Il biennio ’55-’56, per Saverio Rampin, è segnato da importanti riconoscimenti: riceverà il Premio Venezia alla XLIII Collettiva della Bevilacqua La Masa e si aggiudicherà il Campari al Premio Burano, che riconquisterà anche nel 1960. Del 1956 è anche il primo premio ex aequo con Riccardo Licata alla Bevilacqua La Masa. Pochi anni dopo, nel 1958, gli viene assegnato uno studio a palazzo Carminati che terrà fino al 1961 e in cui continuerà a dipingere portando avanti la sua ricerca artistica, influenzata anche dalla sua continua frequentazione della Galleria Il Traghetto di Venezia – spazio che ospitava molti artisti spaziali. E qui che torna, ancora una volta, il tocco di Guidi che ispirerà ulteriormente e nuovamente il percorso di Rampin mettendolo in contatto con il nucleo principale degli spazialisti milanesi: Fontana, Capogrossi, Crippa e Dova.
L’inizio degli anni ’60 segna un’altra tappa importante per l’artista: il sodalizio con Enzo Pagani, titolare di due gallerie. Fino al 1989, sarà proprio Pagani a organizzare oltre quattordici mostre personali, contribuendo a far conoscere la poetica artistica di Rampin a livello nazionale e a consolidare la sua fama con cui tutti noi oggi lo conosciamo.
Morirà prematuramente, nel gennaio del 1992: la sua casa al Lido di Venezia, oggi è sede dell’Archivio Rampin, fondato nel 1998. Postumo alla sua scomparsa, nel 2006, esce il Catalogo generale 1945-1981, dedicato alle sue opere più significative e importanti e curato da Luca Massimo Barbero. Il Museo degli Eremitani di Padova ha ospitato proprio quest’anno la mostra Saverio Rampin. Tempo, spazio, luce opere 1955-1991, curata da Stefano Cecchetto e in collaborazione con l’Archivio Rampin: la prima e più completa retrospettiva dedicata all’artista di Stra dove sono stati esposti, oltre ai suoi lavori più significativi, anche opere finora inedite.

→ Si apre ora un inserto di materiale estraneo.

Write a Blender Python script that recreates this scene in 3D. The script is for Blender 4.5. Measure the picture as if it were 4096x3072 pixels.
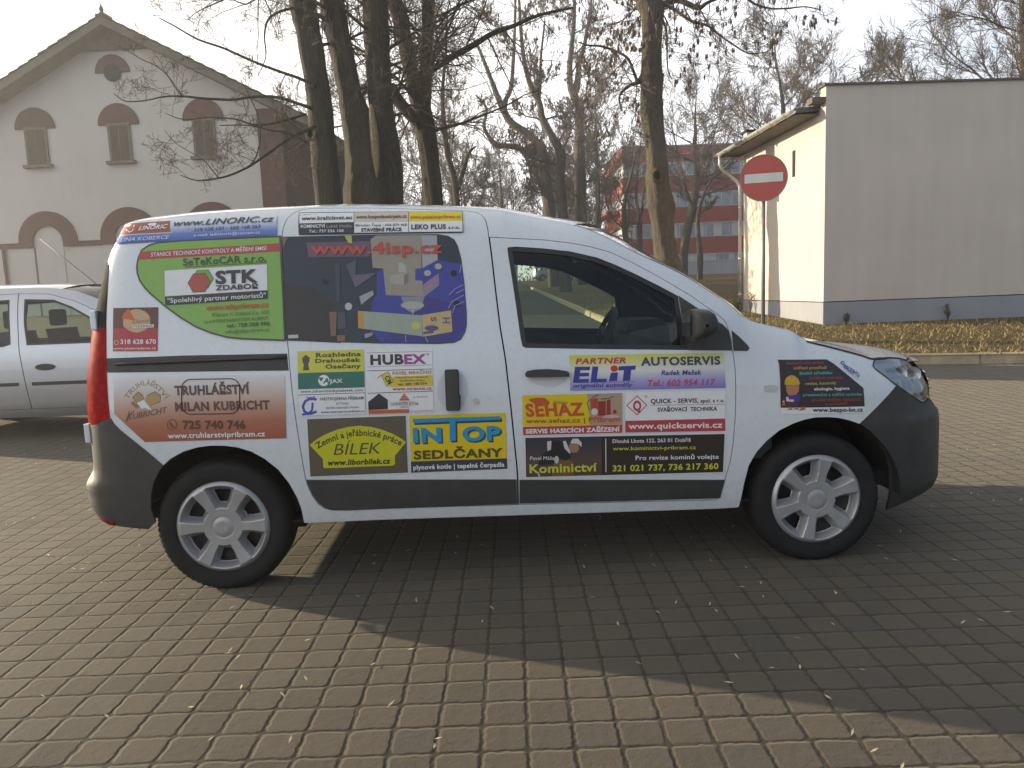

La Galleria Michela Rizzo collabora con l’Archivio Rampin dal 2016, e ha presentato il lavoro dell’artista in diverse mostre collettive e fiere; del 2019 è la sua prima personale organizzata negli spazi dell’ex birrificio alla Giudecca, dal titolo Pensai il colore, guardai il sole, a cura di Davide Ferri.